Stability: on flat water or mild chop I don't notice a stability issue at all with the Tracer, yet I have a feeling this is only due to my jaded and demanding aspect of paddling my 20in. width SOF. Paddling into more steep wind/tidal driven waves in the bays or Atlantic ocean this kayak excels. It breaks through waves well and holds a course well with or without the skeg. On following wind/tidal seas is where I find a negative aspect with the Tracer. I find even a full skeg drop has me giving this kayak my full attention. It appears to have a strong tendency to want to broach. My guess is the Stern is rising high enough to be a bit out of the water on a wave negating even the skeg, placing the bow deeper in the water where even a slight cock one way or the other gives the bow a very disconcerting bow rudder action. I compensate a lot with paddle strokes in high following seas basically to limit surfing and letting the bow to deep in the water. The sad fact is I enjoy surfing in my other kayaks, yet the Tracer I find demanding in these conditions. Added weigh in the rear compartment might help, yet I have yet to put this together under following seas conditions. Hull strength: Well I timed a few surf entries wrong a few times and went practically vertical, which resulted in a big slap coming over these waves. It appears to take a pounding and keep on ticking. My spine is another story.
Rolling/sculling/balance brace: I'm very comfortable above or below the water with the Tracer, yet I would say that about most kayaks.

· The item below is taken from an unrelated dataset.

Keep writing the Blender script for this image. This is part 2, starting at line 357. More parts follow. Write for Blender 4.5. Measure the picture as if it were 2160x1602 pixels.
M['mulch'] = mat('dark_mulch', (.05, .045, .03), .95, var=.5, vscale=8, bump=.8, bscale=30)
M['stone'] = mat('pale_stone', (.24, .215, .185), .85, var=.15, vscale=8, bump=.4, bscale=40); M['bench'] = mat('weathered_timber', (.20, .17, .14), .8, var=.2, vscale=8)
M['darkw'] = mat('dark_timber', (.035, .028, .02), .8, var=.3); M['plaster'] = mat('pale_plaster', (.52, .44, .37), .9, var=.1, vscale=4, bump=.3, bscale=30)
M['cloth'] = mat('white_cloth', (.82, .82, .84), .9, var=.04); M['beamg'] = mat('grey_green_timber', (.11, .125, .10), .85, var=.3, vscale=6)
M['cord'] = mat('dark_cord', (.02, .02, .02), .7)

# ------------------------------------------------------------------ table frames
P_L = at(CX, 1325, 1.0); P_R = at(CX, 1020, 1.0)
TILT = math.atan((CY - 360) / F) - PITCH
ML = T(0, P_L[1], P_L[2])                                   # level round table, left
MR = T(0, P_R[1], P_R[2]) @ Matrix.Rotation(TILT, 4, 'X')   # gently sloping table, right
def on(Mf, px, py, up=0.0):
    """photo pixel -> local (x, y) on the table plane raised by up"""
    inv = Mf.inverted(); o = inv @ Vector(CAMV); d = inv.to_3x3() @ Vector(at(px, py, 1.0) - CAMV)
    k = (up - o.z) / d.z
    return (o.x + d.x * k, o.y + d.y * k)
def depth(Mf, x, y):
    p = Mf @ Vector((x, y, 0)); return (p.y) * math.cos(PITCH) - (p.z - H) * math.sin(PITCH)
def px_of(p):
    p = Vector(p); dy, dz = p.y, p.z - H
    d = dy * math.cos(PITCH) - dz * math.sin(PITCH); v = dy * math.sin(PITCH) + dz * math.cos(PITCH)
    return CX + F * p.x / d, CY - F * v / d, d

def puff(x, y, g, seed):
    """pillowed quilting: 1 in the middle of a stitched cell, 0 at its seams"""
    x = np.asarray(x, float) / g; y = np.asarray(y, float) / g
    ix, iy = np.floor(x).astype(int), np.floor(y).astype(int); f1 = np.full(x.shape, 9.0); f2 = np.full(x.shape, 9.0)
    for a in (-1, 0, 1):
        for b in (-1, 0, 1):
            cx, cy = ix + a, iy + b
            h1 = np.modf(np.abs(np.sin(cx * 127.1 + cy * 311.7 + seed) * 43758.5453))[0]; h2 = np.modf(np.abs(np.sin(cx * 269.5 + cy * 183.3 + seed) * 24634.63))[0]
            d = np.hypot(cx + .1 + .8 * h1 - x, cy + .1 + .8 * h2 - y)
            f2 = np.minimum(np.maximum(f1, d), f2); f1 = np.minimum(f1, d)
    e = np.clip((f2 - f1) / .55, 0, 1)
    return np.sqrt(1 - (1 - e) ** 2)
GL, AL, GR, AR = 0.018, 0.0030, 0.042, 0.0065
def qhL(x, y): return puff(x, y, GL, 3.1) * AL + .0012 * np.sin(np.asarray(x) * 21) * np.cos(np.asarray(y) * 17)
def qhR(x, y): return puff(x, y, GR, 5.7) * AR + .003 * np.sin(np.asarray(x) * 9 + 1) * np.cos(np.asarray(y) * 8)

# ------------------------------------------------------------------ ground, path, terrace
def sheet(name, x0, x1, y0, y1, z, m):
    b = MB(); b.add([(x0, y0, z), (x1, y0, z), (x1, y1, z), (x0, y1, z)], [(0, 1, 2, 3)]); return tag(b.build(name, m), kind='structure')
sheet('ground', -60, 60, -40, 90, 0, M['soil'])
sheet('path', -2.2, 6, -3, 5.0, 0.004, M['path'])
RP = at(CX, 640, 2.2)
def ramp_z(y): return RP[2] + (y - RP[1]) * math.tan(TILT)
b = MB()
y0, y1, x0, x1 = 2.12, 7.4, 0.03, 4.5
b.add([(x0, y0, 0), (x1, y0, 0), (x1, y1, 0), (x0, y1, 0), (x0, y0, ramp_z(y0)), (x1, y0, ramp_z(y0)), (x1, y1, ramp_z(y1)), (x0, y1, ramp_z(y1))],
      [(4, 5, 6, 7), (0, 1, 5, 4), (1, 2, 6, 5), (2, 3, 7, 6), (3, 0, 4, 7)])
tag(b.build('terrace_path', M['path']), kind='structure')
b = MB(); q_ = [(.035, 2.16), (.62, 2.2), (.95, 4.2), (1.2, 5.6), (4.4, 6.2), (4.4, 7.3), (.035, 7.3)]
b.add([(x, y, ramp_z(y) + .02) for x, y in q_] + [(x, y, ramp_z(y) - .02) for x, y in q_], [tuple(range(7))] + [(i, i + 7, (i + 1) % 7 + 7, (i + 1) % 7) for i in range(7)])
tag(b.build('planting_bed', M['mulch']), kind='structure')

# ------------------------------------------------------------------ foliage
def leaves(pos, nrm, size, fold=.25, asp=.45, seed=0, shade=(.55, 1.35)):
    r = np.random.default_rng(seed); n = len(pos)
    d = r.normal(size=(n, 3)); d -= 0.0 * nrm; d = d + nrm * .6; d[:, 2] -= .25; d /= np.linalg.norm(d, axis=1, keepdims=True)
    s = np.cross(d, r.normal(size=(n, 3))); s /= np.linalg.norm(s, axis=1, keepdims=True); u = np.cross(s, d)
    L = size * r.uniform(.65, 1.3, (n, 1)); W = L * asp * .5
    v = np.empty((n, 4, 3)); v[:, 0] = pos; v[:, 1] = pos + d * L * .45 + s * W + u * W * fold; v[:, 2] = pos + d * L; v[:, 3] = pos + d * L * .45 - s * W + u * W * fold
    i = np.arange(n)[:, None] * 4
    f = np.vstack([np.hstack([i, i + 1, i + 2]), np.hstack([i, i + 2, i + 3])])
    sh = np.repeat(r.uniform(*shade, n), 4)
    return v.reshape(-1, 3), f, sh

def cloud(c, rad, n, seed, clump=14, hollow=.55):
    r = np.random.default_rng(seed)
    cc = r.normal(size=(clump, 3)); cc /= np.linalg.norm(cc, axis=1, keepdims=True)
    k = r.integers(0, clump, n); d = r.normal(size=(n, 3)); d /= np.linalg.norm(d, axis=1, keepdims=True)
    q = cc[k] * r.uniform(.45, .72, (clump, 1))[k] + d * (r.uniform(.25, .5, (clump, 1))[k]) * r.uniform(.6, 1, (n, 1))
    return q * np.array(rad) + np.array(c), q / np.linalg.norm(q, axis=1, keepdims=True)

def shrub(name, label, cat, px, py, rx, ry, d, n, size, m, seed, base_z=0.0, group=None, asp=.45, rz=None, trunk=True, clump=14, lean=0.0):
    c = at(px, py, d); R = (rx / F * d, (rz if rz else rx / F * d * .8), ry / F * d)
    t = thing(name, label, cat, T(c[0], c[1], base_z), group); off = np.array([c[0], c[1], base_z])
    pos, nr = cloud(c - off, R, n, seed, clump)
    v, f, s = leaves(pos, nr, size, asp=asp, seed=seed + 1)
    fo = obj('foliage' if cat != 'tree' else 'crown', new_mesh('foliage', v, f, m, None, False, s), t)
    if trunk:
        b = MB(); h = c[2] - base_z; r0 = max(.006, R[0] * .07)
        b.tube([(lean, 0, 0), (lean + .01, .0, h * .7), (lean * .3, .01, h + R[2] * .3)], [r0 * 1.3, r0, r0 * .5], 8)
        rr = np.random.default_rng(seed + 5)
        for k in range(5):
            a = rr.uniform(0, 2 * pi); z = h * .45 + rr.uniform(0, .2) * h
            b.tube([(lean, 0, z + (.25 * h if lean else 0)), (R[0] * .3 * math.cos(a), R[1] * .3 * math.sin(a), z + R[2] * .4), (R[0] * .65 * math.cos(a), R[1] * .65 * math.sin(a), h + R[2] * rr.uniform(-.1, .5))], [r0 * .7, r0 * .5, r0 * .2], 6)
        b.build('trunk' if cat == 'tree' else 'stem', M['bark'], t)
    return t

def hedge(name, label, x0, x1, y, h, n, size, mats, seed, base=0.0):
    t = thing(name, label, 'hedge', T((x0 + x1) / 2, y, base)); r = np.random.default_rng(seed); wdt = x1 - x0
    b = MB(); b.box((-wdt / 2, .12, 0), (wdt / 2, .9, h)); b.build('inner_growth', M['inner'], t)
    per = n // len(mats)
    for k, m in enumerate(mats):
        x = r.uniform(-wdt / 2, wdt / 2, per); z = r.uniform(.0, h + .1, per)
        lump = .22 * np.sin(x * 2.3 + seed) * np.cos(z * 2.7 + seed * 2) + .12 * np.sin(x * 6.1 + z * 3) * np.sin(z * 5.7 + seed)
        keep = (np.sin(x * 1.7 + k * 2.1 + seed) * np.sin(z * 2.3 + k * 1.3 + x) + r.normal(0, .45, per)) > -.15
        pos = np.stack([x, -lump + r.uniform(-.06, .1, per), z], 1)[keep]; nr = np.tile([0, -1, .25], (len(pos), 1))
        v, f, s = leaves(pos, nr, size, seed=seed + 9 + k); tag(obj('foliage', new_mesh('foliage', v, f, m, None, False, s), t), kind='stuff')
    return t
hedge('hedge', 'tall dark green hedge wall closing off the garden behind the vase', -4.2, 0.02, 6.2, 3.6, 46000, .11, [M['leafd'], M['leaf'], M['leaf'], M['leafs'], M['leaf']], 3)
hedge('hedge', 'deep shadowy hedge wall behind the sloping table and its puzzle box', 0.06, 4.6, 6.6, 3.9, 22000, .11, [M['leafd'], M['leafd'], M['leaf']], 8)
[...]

I'm giving the Tracer 165 a 8 rating only because of the following seas broaching issue I have. If I could tweak the design of the Tracer I would add one to three inches in the stern behind the cockpit and sharpen the bow a tad to limit the bow rudder effect. However, to have a solid bulk headed kayak at a custom weight of about 42lbs, with the good looks of this kayak, and at a very, very fair price, is a big plus for me.